Stated task: Quote the listing below word for word, stopping after the line that contains "scene.camera = cam".

Supplied records:

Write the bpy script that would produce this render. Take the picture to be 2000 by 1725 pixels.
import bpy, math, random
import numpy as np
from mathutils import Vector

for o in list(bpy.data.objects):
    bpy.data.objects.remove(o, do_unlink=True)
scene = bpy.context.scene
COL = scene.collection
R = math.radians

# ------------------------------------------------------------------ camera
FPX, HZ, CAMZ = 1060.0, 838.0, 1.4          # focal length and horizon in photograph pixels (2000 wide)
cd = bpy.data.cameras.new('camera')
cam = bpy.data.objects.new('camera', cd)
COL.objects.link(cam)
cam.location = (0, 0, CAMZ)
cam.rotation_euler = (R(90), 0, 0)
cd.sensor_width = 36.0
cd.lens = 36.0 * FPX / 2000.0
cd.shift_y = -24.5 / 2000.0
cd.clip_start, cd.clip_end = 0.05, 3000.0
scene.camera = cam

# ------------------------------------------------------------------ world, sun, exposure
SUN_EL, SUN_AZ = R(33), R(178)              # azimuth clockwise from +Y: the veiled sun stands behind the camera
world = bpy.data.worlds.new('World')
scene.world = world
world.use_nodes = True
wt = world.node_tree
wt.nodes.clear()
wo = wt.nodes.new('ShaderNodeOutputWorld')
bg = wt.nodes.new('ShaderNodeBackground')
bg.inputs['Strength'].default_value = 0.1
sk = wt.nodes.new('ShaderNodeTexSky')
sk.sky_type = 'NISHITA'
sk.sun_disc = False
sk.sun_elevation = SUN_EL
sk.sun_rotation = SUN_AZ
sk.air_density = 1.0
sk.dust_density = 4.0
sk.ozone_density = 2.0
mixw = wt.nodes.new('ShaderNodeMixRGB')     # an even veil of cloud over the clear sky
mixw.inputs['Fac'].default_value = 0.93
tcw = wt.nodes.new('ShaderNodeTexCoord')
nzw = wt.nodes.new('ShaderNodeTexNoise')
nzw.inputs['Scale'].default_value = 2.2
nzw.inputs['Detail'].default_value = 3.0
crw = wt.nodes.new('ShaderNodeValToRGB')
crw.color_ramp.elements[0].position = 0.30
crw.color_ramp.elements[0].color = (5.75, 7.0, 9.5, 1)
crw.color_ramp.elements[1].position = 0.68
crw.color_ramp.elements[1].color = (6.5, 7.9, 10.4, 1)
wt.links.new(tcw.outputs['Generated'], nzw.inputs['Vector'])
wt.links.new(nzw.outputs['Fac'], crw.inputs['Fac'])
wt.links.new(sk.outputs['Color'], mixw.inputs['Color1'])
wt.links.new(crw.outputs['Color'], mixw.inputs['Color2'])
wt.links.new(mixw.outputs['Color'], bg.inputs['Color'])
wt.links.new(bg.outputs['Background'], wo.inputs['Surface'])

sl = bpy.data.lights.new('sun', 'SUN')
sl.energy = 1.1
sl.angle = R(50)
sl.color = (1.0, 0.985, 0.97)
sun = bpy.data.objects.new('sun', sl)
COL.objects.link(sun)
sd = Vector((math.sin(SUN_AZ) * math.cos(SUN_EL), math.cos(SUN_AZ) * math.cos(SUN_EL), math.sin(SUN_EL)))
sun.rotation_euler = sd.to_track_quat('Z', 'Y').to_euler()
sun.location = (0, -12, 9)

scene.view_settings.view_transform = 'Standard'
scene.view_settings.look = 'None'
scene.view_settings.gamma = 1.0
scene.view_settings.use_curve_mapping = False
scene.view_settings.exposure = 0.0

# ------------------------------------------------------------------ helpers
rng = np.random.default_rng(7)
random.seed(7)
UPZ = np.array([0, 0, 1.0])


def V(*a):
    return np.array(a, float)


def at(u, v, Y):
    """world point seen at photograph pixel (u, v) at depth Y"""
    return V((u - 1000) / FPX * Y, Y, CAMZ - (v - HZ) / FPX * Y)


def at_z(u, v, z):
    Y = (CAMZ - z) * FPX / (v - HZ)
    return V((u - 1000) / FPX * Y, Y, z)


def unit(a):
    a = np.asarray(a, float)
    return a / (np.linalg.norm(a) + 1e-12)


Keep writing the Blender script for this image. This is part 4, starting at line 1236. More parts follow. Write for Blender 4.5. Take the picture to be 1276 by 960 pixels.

Exercise response:
Write the bpy script that would produce this render. Take the picture to be 2000 by 1725 pixels.
import bpy, math, random
import numpy as np
from mathutils import Vector

for o in list(bpy.data.objects):
    bpy.data.objects.remove(o, do_unlink=True)
scene = bpy.context.scene
COL = scene.collection
R = math.radians

# ------------------------------------------------------------------ camera
FPX, HZ, CAMZ = 1060.0, 838.0, 1.4          # focal length and horizon in photograph pixels (2000 wide)
cd = bpy.data.cameras.new('camera')
cam = bpy.data.objects.new('camera', cd)
COL.objects.link(cam)
cam.location = (0, 0, CAMZ)
cam.rotation_euler = (R(90), 0, 0)
cd.sensor_width = 36.0
cd.lens = 36.0 * FPX / 2000.0
cd.shift_y = -24.5 / 2000.0
cd.clip_start, cd.clip_end = 0.05, 3000.0
scene.camera = cam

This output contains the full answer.